--- START SOURCE DATA ---

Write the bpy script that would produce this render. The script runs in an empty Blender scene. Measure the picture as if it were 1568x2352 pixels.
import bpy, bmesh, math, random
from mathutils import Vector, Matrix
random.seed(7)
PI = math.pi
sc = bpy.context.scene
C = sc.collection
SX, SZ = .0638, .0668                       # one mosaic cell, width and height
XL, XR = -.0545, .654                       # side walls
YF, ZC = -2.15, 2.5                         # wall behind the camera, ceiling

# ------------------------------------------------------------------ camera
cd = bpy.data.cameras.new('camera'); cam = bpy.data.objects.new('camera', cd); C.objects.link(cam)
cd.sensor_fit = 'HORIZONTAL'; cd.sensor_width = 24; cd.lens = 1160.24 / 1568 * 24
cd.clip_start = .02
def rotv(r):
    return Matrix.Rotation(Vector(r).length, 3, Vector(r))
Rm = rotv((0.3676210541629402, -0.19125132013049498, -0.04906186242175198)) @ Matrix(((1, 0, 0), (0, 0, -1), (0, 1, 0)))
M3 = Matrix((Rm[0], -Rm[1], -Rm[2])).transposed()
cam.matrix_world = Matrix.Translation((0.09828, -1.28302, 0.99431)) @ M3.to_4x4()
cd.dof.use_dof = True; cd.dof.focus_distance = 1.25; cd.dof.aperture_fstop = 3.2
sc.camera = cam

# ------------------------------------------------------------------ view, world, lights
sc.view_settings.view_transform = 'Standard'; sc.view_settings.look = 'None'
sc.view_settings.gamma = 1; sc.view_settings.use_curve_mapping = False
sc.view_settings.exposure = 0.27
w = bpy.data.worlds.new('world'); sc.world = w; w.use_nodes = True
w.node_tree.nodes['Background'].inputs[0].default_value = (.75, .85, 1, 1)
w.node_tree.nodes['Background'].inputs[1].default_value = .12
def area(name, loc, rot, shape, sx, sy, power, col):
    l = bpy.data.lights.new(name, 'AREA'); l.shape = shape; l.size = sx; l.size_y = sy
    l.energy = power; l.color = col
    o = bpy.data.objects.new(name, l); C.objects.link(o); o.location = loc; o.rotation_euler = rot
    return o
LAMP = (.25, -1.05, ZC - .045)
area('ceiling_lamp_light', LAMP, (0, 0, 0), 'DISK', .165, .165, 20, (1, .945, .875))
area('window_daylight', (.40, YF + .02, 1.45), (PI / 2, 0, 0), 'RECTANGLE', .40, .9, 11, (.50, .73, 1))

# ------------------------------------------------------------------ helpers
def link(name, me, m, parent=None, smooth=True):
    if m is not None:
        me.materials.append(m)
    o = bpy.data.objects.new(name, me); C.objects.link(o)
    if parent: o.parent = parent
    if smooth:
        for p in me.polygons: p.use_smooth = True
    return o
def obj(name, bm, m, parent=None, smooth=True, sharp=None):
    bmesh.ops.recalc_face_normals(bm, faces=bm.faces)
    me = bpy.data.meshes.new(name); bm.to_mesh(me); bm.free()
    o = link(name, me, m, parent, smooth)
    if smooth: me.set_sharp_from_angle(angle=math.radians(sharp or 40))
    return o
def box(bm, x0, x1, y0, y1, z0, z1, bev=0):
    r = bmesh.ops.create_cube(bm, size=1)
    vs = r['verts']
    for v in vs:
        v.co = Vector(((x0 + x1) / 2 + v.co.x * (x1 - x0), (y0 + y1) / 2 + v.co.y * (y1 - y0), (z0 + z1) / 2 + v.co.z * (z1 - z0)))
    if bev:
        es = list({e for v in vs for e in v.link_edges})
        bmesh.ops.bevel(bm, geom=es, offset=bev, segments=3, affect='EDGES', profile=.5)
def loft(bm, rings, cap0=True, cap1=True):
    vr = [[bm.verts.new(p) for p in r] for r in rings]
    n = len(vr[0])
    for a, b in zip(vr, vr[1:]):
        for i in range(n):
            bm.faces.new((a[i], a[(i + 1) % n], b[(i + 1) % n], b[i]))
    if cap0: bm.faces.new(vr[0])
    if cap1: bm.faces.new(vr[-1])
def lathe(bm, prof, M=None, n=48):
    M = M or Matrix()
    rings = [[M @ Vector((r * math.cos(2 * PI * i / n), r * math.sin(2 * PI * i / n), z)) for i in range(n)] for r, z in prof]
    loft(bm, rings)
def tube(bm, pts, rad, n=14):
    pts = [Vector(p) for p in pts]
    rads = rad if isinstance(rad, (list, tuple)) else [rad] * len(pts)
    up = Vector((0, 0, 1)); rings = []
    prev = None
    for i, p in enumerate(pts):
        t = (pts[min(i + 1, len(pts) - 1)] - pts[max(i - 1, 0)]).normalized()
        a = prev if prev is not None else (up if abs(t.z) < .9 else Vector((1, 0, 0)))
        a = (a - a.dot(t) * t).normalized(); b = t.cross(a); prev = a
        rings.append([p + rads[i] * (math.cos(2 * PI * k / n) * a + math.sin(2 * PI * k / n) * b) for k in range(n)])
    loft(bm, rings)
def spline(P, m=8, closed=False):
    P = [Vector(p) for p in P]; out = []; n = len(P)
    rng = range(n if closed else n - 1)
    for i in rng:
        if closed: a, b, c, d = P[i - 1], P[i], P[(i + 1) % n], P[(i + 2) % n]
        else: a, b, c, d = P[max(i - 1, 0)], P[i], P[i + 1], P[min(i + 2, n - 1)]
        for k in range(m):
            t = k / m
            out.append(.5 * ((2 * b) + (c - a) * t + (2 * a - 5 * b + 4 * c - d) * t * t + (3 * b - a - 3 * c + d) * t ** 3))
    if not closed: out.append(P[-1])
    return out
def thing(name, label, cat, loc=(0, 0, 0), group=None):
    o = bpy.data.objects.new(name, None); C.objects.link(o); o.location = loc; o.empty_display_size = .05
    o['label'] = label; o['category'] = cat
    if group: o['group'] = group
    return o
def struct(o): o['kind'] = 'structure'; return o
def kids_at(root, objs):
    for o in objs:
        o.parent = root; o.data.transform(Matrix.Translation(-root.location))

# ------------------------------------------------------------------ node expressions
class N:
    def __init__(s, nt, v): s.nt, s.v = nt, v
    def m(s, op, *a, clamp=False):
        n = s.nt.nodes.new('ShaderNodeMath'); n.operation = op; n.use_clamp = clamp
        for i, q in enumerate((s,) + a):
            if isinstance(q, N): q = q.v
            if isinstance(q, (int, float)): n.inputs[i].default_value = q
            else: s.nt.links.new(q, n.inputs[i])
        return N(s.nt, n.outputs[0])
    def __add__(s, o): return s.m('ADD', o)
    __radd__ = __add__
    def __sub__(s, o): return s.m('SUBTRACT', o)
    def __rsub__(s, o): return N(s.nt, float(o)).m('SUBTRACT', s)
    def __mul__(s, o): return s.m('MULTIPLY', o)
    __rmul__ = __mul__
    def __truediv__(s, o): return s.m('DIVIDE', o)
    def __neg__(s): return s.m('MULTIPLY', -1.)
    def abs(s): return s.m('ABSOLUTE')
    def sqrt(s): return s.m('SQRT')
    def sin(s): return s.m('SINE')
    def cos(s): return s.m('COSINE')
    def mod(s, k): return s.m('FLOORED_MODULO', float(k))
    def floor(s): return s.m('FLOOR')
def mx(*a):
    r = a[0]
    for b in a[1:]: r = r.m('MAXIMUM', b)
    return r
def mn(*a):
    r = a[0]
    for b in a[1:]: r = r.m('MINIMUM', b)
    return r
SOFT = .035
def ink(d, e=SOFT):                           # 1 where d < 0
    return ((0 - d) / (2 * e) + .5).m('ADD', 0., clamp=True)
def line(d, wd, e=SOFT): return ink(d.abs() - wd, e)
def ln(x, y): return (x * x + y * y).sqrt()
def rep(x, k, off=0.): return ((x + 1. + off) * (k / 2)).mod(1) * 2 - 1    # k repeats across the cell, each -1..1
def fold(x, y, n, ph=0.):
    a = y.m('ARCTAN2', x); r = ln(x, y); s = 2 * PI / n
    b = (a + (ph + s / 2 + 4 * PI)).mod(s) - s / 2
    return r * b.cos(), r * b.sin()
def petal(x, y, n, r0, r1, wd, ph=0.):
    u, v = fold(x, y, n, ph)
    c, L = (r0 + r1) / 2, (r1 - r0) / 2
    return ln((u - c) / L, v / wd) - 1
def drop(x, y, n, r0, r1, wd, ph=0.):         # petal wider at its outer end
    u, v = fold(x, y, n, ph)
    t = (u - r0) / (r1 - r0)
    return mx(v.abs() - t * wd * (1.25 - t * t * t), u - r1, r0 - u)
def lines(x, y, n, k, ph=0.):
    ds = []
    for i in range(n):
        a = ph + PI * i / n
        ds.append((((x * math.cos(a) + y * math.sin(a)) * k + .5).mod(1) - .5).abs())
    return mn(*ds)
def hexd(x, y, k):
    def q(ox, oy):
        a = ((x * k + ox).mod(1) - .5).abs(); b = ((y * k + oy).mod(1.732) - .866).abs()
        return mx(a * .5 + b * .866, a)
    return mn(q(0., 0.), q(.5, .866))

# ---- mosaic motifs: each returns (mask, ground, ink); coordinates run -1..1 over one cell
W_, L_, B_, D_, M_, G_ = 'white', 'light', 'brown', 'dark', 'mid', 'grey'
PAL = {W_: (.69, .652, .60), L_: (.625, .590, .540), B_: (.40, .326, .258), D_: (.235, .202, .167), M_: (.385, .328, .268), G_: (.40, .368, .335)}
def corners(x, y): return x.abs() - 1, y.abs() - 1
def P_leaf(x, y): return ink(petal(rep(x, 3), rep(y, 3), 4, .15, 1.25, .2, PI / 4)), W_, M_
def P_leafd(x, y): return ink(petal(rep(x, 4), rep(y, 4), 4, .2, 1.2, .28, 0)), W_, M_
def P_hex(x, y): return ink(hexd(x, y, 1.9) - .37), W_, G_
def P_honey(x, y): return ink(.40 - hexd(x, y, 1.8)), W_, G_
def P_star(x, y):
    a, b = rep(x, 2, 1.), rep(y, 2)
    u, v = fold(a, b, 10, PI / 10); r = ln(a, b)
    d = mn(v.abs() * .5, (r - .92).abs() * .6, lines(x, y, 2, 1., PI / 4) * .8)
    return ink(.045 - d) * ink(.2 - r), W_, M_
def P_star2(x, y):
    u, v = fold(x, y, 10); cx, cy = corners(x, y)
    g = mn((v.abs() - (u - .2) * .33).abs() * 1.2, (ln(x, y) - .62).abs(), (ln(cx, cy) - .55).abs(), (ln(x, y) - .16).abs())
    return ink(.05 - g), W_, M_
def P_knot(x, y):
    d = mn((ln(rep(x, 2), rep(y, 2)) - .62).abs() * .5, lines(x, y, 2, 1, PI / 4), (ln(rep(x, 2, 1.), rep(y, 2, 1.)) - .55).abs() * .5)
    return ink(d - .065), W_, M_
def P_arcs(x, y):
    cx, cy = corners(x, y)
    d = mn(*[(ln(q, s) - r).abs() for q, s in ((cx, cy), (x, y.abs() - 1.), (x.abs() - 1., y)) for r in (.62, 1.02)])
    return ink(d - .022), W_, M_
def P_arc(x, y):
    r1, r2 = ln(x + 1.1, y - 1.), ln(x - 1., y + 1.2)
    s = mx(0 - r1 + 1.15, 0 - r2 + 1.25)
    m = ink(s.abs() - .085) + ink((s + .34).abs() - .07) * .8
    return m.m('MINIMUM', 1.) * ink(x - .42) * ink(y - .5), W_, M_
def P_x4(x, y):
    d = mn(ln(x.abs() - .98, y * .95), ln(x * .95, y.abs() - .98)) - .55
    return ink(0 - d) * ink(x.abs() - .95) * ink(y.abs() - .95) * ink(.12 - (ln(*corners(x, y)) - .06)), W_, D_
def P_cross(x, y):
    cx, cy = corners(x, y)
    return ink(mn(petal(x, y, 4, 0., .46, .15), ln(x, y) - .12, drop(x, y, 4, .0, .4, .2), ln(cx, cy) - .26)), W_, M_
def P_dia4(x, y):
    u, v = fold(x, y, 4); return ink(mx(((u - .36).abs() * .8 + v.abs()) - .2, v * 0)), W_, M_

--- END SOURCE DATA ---

THE TASK
Quote only the stretch of lines that starts the data above and ends with the line containing "YF, ZC = -2.15, 2.5", both included.

ANSWER TO THE EXERCISE
Write the bpy script that would produce this render. The script runs in an empty Blender scene. Measure the picture as if it were 1568x2352 pixels.
import bpy, bmesh, math, random
from mathutils import Vector, Matrix
random.seed(7)
PI = math.pi
sc = bpy.context.scene
C = sc.collection
SX, SZ = .0638, .0668                       # one mosaic cell, width and height
XL, XR = -.0545, .654                       # side walls
YF, ZC = -2.15, 2.5                         # wall behind the camera, ceiling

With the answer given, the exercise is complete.